Margaret learned from her own experience – while a full-time high school teacher parenting a teenager, she started her master's in instructional design at UHCL. To avoid traffic, she took as many online courses as she could to complete her degree.

At COM, she taught both hybrid and internet courses as an adjunct. Teaching online is labor intensive, and this experience helped her to better assist faculty and suggest ways to streamline tasks.

“Since the college started putting courses online in the early 2000s, the number of courses offered increased from 60 to 144 (Spring 2017). Additionally, an Associate of Arts in general studies or criminal justice can be completed solely online,” said Margaret.

Recently, the college increased hybrid courses to accommodate dual credit students. Margaret also ensures COM’s hybrid and internet courses meet or exceed national standards and conform to best practices.

“Since technology continues to advance, our department researches and recommends technology and tools to be adopted to make courses more engaging,” said Margaret.
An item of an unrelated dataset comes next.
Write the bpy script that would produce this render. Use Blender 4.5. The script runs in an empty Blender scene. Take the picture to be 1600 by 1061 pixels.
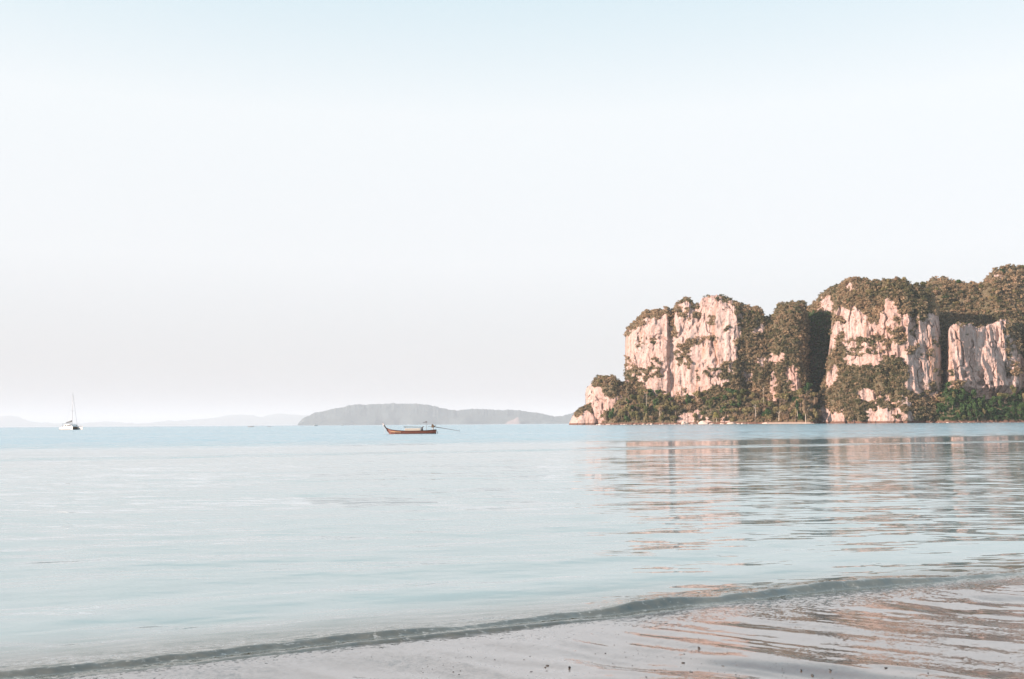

Distance education staff ensure all faculty have access to the technology and tools needed for teaching.

“Margaret is dedicated to student success! A well-designed course is one of the two most important characteristics to keep students from dropping a course. She is a talented instructional designer who goes above and beyond assisting faculty and students with their online classes,” said Janis Cutaia, director of educational technology.